In Guam, the government activated its Tropical Cyclone Conditions of Readiness, a staged alert system, and the Legislature passed a $25 million emergency response bill ahead of the storm. The island’s Joint Information Center published public safety directives, including a blunt instruction: “REMAIN INDOORS UNTIL COR 4 IS ANNOUNCED.”
In the Commonwealth of the Northern Mariana Islands, Gov. David M. Apatang declared a state of emergency and typhoon conditions in early April. He issued Executive Order 2026-005, effective April 11, imposing a territorywide freeze on prices for goods and housing rentals, with criminal penalties for violations, to deter price gouging as residents stocked up ahead of Sinlaku.
At the federal level, the president approved pre-landfall emergency declarations for both Guam and the Northern Mariana Islands, unlocking disaster assistance tools under the Stafford Act and authorizing FEMA to move aid into place before the storm hits.
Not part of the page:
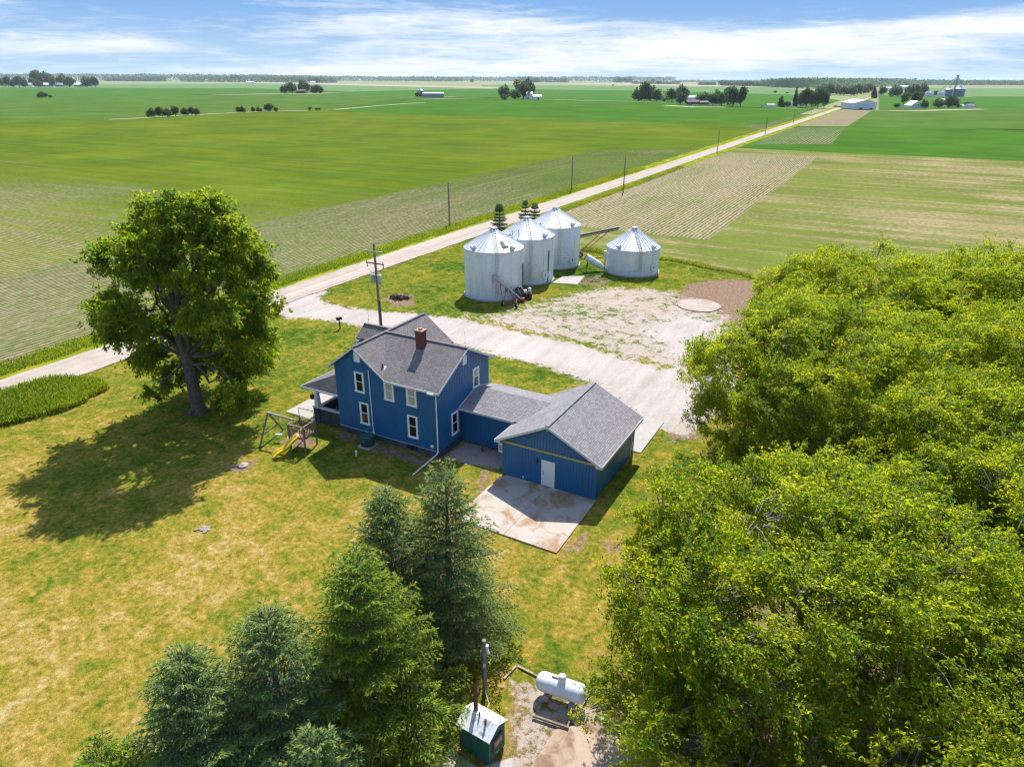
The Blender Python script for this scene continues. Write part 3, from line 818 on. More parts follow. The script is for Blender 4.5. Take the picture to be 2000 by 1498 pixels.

FEMA pre-deployed staff and coordinated with other agencies for potential search-and-rescue, logistics and communications support.
“We are ready to respond to this event,” FEMA regional administrator Robert Fenton said.
The Associated Press reported that the U.S. military moved cutters out of Apra Harbor on Guam and put bases into readiness status, underscoring both the humanitarian and strategic stakes. Guam is home to major U.S. air and naval installations seen as key to U.S. operations in the Pacific.
About 170,000 people live on Guam and roughly 50,000 in the Northern Mariana Islands, mainly on Saipan, Tinian and Rota. Many residents in the Northern Marianas live in less robust housing and rely heavily on imported food, fuel and other essentials, raising the risk of prolonged disruptions to power, water and supplies if infrastructure is damaged.
The region is still recovering from Super Typhoon Yutu in 2018, which caused extensive damage in the Northern Mariana Islands. That recent experience has heightened anxiety over Sinlaku’s potential to tear roofs from homes, down power lines and trigger landslides and mudslides in steep terrain.
NWS products and local reports warned of life-threatening storm surge, destructive winds and intense rainfall, along with the potential for extended outages of electricity, water service and telecommunications. Authorities prepared shelters and anticipated port and airport disruptions, though detailed closure and damage information was not yet available as the storm approached.
Meteorologists say Sinlaku stands out not only for its intensity but also for its timing. In the northwestern Pacific, the most powerful typhoons usually form between June and November. NASA and climate analysts described Sinlaku as one of only a small number of storms to reach Category 5 strength so early in the year in the Northern Hemisphere, and the second Category 5–strength tropical cyclone globally in 2026, after Tropical Cyclone Horacio in February.
Recent years have seen a handful of unusually intense early-season storms in the basin, including Super Typhoon Surigae in April 2021, previously noted as the strongest April typhoon on record. Some forecasters have linked Sinlaku’s development to large-scale patterns associated with El Niño, which can shape where and how tropical cyclones form and intensify in the Pacific. Scientists emphasize that determining whether climate change played a role in any single storm requires dedicated attribution studies.
As Sinlaku bore down on Guam and the Northern Mariana Islands on Tuesday, emergency officials stressed that the full extent of its impact would not be clear until after the core of the storm passed and assessments could begin. For now, they urged residents to shelter in place, heed evacuation and safety instructions, and prepare for the possibility that recovery from one of the Pacific’s most powerful early-season typhoons could take weeks or longer.